Heat, Light, and Comments

Heat, Light, and Comments

This morning I awoke to start my early morning blog and e-mail work only to find that co.mments.com had supplied me (at my request) with seven messages alerting me to comments on Ed Brayton’s most recent blog entry on the Richard Dawkins petition debate, representing 27 comments. I only worked my way through a few of the comments which seem quite repetitive.

What struck me initially was simply that it seems like the least central of issues easily get the largest number of comments. My largest blocks of comments generally don’t come on the posts in which I feel that I’ve made a thoughtful contribution, but on those posts in which I got emotional on reading a news story or someone else’s blog entry and batted out a few paragraphs worth of annoyance.

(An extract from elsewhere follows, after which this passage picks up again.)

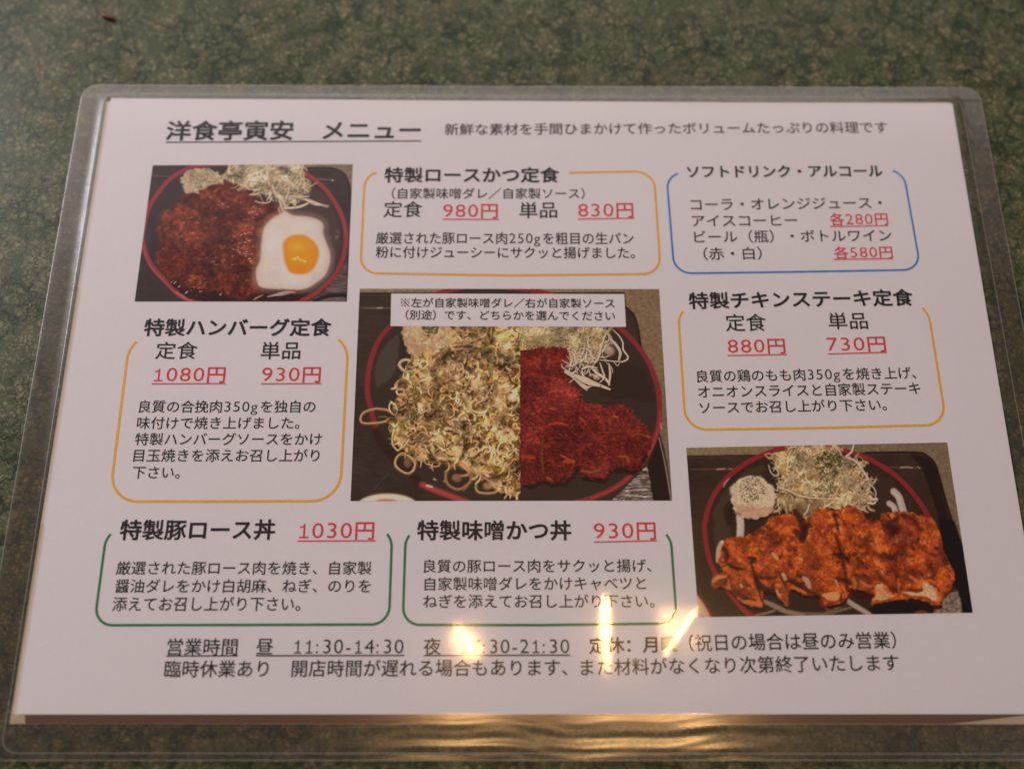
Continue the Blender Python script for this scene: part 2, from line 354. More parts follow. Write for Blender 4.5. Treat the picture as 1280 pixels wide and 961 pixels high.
class Picture:
    """A colour raster of one printed picture; the coordinates are those of the menu's layout grid."""
    def __init__(self, quad, w, h, seed):
        self.w, self.h = w, h
        self.rng = np.random.default_rng(seed); self.r = random.Random(seed)
        A = []
        for (x, y), (u, v) in zip(quad, ((0, 0), (w, 0), (w, h), (0, h))):
            A += [[x, y, 1, 0, 0, 0, -u*x, -u*y, -u], [0, 0, 0, x, y, 1, -v*x, -v*y, -v]]
        self.M = np.linalg.svd(np.array(A, float))[2][-1].reshape(3, 3)
        self.s = w / (quad[1][0]-quad[0][0])
        self.a = np.zeros((h, w, 3), np.float32)
        self.o = (0, 0, 1.0)
    def org(self, x, y, s): self.o = (x, y, s)
    def T(self, pts):
        p = np.array(pts, float).reshape(-1, 2)/self.o[2] + np.array(self.o[:2])
        q = np.c_[p, np.ones(len(p))] @ self.M.T
        return q[:, :2]/q[:, 2:3]
    def L(self, d): return d/self.o[2]*self.s            # a length
    def noise(self, cell, octaves=3, rough=0.5, ax=1.0, ay=1.0):
        out = np.zeros((self.h, self.w), np.float32); amp = 1.0; tot = 0
        for k in range(octaves):
            cx, cy = max(1.2, cell*ax), max(1.2, cell*ay)
            gx, gy = int(self.w/cx)+3, int(self.h/cy)+3
            g = self.rng.random((gy, gx)).astype(np.float32)
            xs = np.arange(self.w)/cx + self.rng.random(); ys = np.arange(self.h)/cy + self.rng.random()
            xi = np.minimum(xs.astype(int), gx-2); yi = np.minimum(ys.astype(int), gy-2)
            fx = xs-xi; fy = ys-yi; fx = fx*fx*(3-2*fx); fy = fy*fy*(3-2*fy)
            a = g[yi][:, xi]; b = g[yi][:, xi+1]; c = g[yi+1][:, xi]; d = g[yi+1][:, xi+1]
            out += amp*((a*(1-fx)+b*fx)*(1-fy[:, None]) + (c*(1-fx)+d*fx)*fy[:, None])
            tot += amp; amp *= rough; cell /= 2
        return np.clip((out/tot-0.5)*1.6+0.5, 0, 1)
    def box(self, x0, y0, x1, y1):
        x0, y0, x1, y1 = int(max(0, x0)), int(max(0, y0)), int(min(self.w, x1+2)), int(min(self.h, y1+2))
        if x1 <= x0 or y1 <= y0: return None
        yy, xx = np.mgrid[y0:y1, x0:x1]
        return (slice(y0, y1), slice(x0, x1)), xx.astype(np.float32)+0.5, yy.astype(np.float32)+0.5
    def blend(self, sl, m, col):
        m = m[..., None]; self.a[sl] = self.a[sl]*(1-m) + np.asarray(col, np.float32)*m
    def mask(self, pts, rag=0.0, cell=12, soft=1.5):
        q = self.T(pts); m = np.zeros((self.h, self.w), np.float32)
        b = self.box(q[:, 0].min()-rag-6, q[:, 1].min()-rag-6, q[:, 0].max()+rag+6, q[:, 1].max()+rag+6)
        if b is None: return m
        sl, xx, yy = b
        if rag:
            xx = xx + (self.noise(cell, 3)[sl]-0.5)*2*rag; yy = yy + (self.noise(cell, 3)[sl]-0.5)*2*rag
        ins = np.zeros(xx.shape, bool); n = len(q)
        for i in range(n):
            (x1, y1), (x2, y2) = q[i], q[(i+1) % n]
            if y1 == y2: continue
            c = ((yy < y1) != (yy < y2)) & (xx < (x2-x1)*(yy-y1)/(y2-y1)+x1)
            ins ^= c
        v = ins.astype(np.float32)
        for _ in range(int(soft*2)):
            e = np.pad(v, 1, mode='edge'); v = (v + e[2:, 1:-1] + e[:-2, 1:-1] + e[1:-1, 2:] + e[1:-1, :-2])/5
        m[sl] = v
        return m
    def fill(self, pts, col, rag=0.0, cell=12, soft=1.0, tex=0.0, tcell=8, alpha=1.0):
        m = self.mask(pts, rag, cell, soft)*alpha
        c = np.asarray(col, np.float32)[None, None]*np.ones((self.h, self.w, 1), np.float32)
        if tex: c = c*(1+tex*(self.noise(tcell, 3)-0.5)[..., None]*2)
        self.a = self.a*(1-m[..., None]) + c*m[..., None]
        return m
    @staticmethod
    def spline(p, k=6):
        p = np.asarray(p, float)
        if len(p) < 3: return p
        P = np.vstack([2*p[0]-p[1], p, 2*p[-1]-p[-2]]); out = []
        for i in range(1, len(P)-2):
            for t in np.arange(k)/k:
                a, b, c, d = P[i-1], P[i], P[i+1], P[i+2]
                out.append(0.5*((2*b)+(c-a)*t+(2*a-5*b+4*c-d)*t*t+(3*b-a-3*c+d)*t**3))
        out.append(P[-2]); return np.array(out)
    def stroke(self, pts, w, col, a=1.0, soft=1.0, taper=0.0, raw=False, k=5):
        q = pts if raw else self.T(pts)
        q = self.spline(q, k); hw = w/2 if raw else self.L(w)/2
        b = self.box(q[:, 0].min()-hw-2, q[:, 1].min()-hw-2, q[:, 0].max()+hw+2, q[:, 1].max()+hw+2)
        if b is None: return
        sl, xx, yy = b; best = np.full(xx.shape, 1e9, np.float32); n = len(q)-1
        for i in range(n):
            ax, ay = q[i]; dx, dy = q[i+1]-q[i]; L2 = dx*dx+dy*dy+1e-9
            t = np.clip(((xx-ax)*dx+(yy-ay)*dy)/L2, 0, 1)
            d = np.hypot(xx-ax-t*dx, yy-ay-t*dy)
            if taper: d = d + hw*taper*abs(2*(i+0.5)/n-1)**2
            best = np.minimum(best, d)
        m = np.clip((hw-best)/soft+0.5, 0, 1)*a
        self.blend(sl, m, col)
    def dab(self, x, y, rx, ry, rot, c0, c1, a=1.0, soft=0.25, lx=-0.3, ly=-0.4, raw=True):
        """A small shaded lump: c0 where it faces up, c1 at its lower rim."""
        b = self.box(x-max(rx, ry)-2, y-max(rx, ry)-2, x+max(rx, ry)+2, y+max(rx, ry)+2)
        if b is None: return
        sl, xx, yy = b; ca, sa = math.cos(rot), math.sin(rot)
        u = ((xx-x)*ca+(yy-y)*sa)/rx; v = (-(xx-x)*sa+(yy-y)*ca)/ry
        rr = np.sqrt(u*u+v*v); m = np.clip((1-rr)/soft, 0, 1)*a
        t = np.clip(np.sqrt(((xx-x)/rx-lx)**2+((yy-y)/ry-ly)**2)/1.3, 0, 1)[..., None]
        col = np.asarray(c0)*(1-t)+np.asarray(c1)*t
        self.a[sl] = self.a[sl]*(1-m[..., None])+col*m[..., None]
    def inside(self, m, n):
        ys, xs = np.nonzero(m > 0.5)
        if len(ys) == 0: return []
        i = self.rng.integers(0, len(ys), n)
        return list(zip(xs[i].astype(float), ys[i].astype(float)))
    def jit(self, c, v):
        k = 1+self.r.uniform(-v, v); return tuple(min(255, max(0, x*k+self.r.uniform(-v, v)*18)) for x in c)
    def strands(self, m, n, cols, lmin, lmax, w0, w1, shadow=(96, 78, 52), curl=0.9, a=0.95, ang=None):
        s = self.s
        for x, y in self.inside(m, n):
            L = self.r.uniform(lmin, lmax)*s; t = self.r.uniform(0, 6.28) if ang is None else self.r.gauss(*ang)
            k = self.r.uniform(-curl, curl); p = []
            for i in range(4):
                p.append((x, y)); x += math.cos(t)*L/3; y += math.sin(t)*L/3; t += k+self.r.uniform(-0.3, 0.3)
            w = self.r.uniform(w0, w1)*s; p = np.array(p)
            c = self.r.choice(cols)
            if shadow: self.stroke(p+np.array([0.35*w, 0.6*w]), w*1.25, shadow, a*0.55, 1.6, 0.5, True, 3)
            self.stroke(p, w, self.jit(c, 0.10), a, 1.0, 0.5, True, 3)
    def specks(self, m, n, cols, r0, r1, a=0.9):
        for x, y in self.inside(m, n):
            r = self.r.uniform(r0, r1)*self.s; self.dab(x, y, r, r*self.r.uniform(0.4, 0.9), self.r.uniform(0, 3), *([self.r.choice(cols)]*2), a)
    def lumps(self, m, n, cols, dark, r0, r1, a=0.9):
        for x, y in self.inside(m, n):
            r = self.r.uniform(r0, r1)*self.s; c = self.jit(self.r.choice(cols), 0.16)
            self.dab(x, y, r, r*self.r.uniform(0.6, 1), self.r.uniform(0, 3), c, tuple(0.45*p+0.55*q for p, q in zip(c, dark)), a, 0.45)
    def rings(self, m, n, cols, r0, r1, w0, w1, fillc=None):
        for x, y in self.inside(m, n):
            self.ring(x, y, self.r.uniform(r0, r1)*self.s, self.r.uniform(0.45, 0.95), self.r.uniform(0, 3.1), self.r.uniform(w0, w1)*self.s, self.jit(self.r.choice(cols), 0.10), fillc if fillc and self.r.random() < 0.4 else None)
    def ring(self, x, y, r, ratio, rot, w, col, fillc=None, arc=6.28, whole=False):
        p = []; ca, sa = math.cos(rot), math.sin(rot); t0 = self.r.uniform(0, 6.28)
        for i in range(9):
            t = t0+i*arc/8; rr = r*(1+self.r.uniform(-0.16, 0.16)); u, v = rr*math.cos(t), rr*ratio*math.sin(t)
            p.append((x+u*ca-v*sa, y+u*sa+v*ca))
        if fillc: self.dab(x, y, r*0.9, r*0.9*ratio, rot, fillc, tuple(c*0.8 for c in fillc), 0.8)
        p[-1] = p[0] if arc > 6 else p[-1]
        if not whole and self.r.random() < 0.45: p = p[self.r.randint(0, 2):self.r.randint(6, 9)]
        p = np.array(p)
        self.stroke(p+np.array([0.3*w, 0.6*w]), w*1.35, (82, 66, 38), 0.55, 1.6, 0, True, 3)
        self.stroke(p, w, col, 0.97, 1.0, 0, True, 3)
        self.stroke(p+np.array([-0.15*w, -0.2*w]), w*0.35, tuple(min(255, c*1.12+8) for c in col), 0.6, 1.0, 0, True, 3)
    def grain(self, amt):
        g = self.noise(2.4, 2)-0.5; self.a *= (1+amt*g[..., None]*2)
        self.a += (self.rng.random(self.a.shape).astype(np.float32)-0.5)*amt*36
    def marble(self, m, base, dark, cell=7):
        n1 = self.noise(cell*self.s/2.5, 4, 0.65); n2 = self.noise(cell*self.s/2.5, 3)
        v = np.clip((0.09-abs(n1-0.5))*12, 0, 1)*np.clip((n2-0.3)*3, 0, 1)
        c = np.asarray(base)[None, None]*(0.86+0.28*n2[..., None]); c = c*(1-0.6*v[..., None])+np.asarray(dark)*0.6*v[..., None]
        self.a = self.a*(1-m[..., None])+c*m[..., None]
    def shade(self, m, cell, lo, hi, rough=0.55, gam=1.0, tint=(1, 0.85, 0.4)):
        n = self.noise(cell*self.s, 4, rough)**gam; k = (lo+(hi-lo)*n)[..., None]*m[..., None]+(1-m[..., None])
        self.a *= k; d = np.clip(k-1, 0, None); self.a += d*np.array(tint)*18
    def blur(self, n=1):
        for _ in range(n):
            e = np.pad(self.a, ((1, 1), (1, 1), (0, 0)), mode='edge'); self.a = (2*self.a + e[2:, 1:-1] + e[:-2, 1:-1] + e[1:-1, 2:] + e[1:-1, :-2])/6
    def image(self, name):
        c = np.clip(self.a, 0, 255)/255.0
        l = np.where(c <= 0.04045, c/12.92, ((c+0.055)/1.055)**2.4)
        l = np.clip((l-VEIL)/(PAPER_OBS-VEIL)*0.80*np.array((0.93, 0.86, 0.83)), 0.002, 0.85)
        im = bpy.data.images.new(name, self.w, self.h, float_buffer=True)
        im.colorspace_settings.name = 'Linear Rec.709'
        buf = np.ones((self.h, self.w, 4), np.float32); buf[..., :3] = l[::-1]
        im.pixels.foreach_set(buf.ravel()); im.update(); im.pack()
        return im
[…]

It’s worth considering why that is. I think my own commenting often reflects a similar trend. When I read a good, thoughtful post, I go think about it and often by the time I have anything to say, I’ve even forgotten where I read it. That’s one of the reasons I signed up for co.mments.com in the first place.

Now I’ve already commented on this issue as such. I wrote about how I think that indoctrination, as I understand the term, is not a good thing. As a Christian, I don’t want people indoctrinated into my faith. I want them to learn about and choose it. That choice is up to them, not to me. I think the petition Richard Dawkins signed was not a good idea, and I’m glad he’s repudiated that signature. In fact, he has risen in my estimation by his response. I have realized from my first exposure to his work (reading The Blind Watchmaker [link is to my review]) that he and I are not going to see eye to eye on many things, and that he has some contempt for my liberal Christian perspective (or moderate perhaps). At the same time his writing on science is truly exceptional and challenging, and I must continue to recommend reading it. Further, I think my fellow Christians should climb down off the ceiling, especially hear in the United States. I’d be much more concerned about the religious right getting power than the “atheist left.” There is, in fact, so little “atheist left” out there, that your expectation should not be that atheism is going to take over. Probably you should be more worried about me. 🙂 The woods are full of us moderate and liberal Christians, and we’re beginning to get really annoyed at what the hard right is doing to our faith. (Note that I use “moderate” as a very broad term that actually includes most evangelicals.)

As I was thinking up all these exciting things to say, I saw in my feeds Nick Matzke’s post Divided by a common language: Richard Dawkins clarifies his position. It doesn’t make me want to go beat up on Ed for his reaction. Many Christians will react even more forcefully and will not be satisfied with the explanations. After reading the petition, and based on my own experience living overseas, I still think that petition reads very badly and implies some inappropriate things. But what Richard Dawkins is saying in the quoted e-mail is very rational and forms a good basis for discussion.

I think Christian education, specifically what goes on in churches in Sunday School classes, Wednesday night classes, and even many weekend retreats fails because it is shallow, repetitive, and intended for indoctrination. We want our children to be like us, and the programs are designed to make them like us. What we need is a next generation that knows how to consider, think critically, and decide. Now there will be some both non-Christians and Christians who will think I’m being foolish here, in both cases because they think children educated in that way won’t grow up as people of faith. I understand the possibilities, and I’m willing to risk it. In fact, risk is not the best word. An unthinking, knee-jerk Christian is just as much a loss to the faith and possibly more so than the person who leaves because of their best judgment.

I believe that the reason Christianity has failed so many times in accomplishing its purpose is that the principle of self-sacrificing love is not something that can be produced by indoctrination, it can only be chosen. What indoctrination produces is a simulation of self-sacrificing love, thus hypocrisy, and soon after that judgmentalism. The fruit of unrestrained judgmentalism is persecution.

Hopefully with Nick Matzke’s nifty contribution, and Richard Dawkins well-considered words (unlike the initial petition signing), we can work toward some light here coming out of a great deal of heat.

Update: I don’t want to write another post on this subject, but I want to add a link to Ed Brayton’s excellent letter to Richard Dawkins that was posted after I wrote this.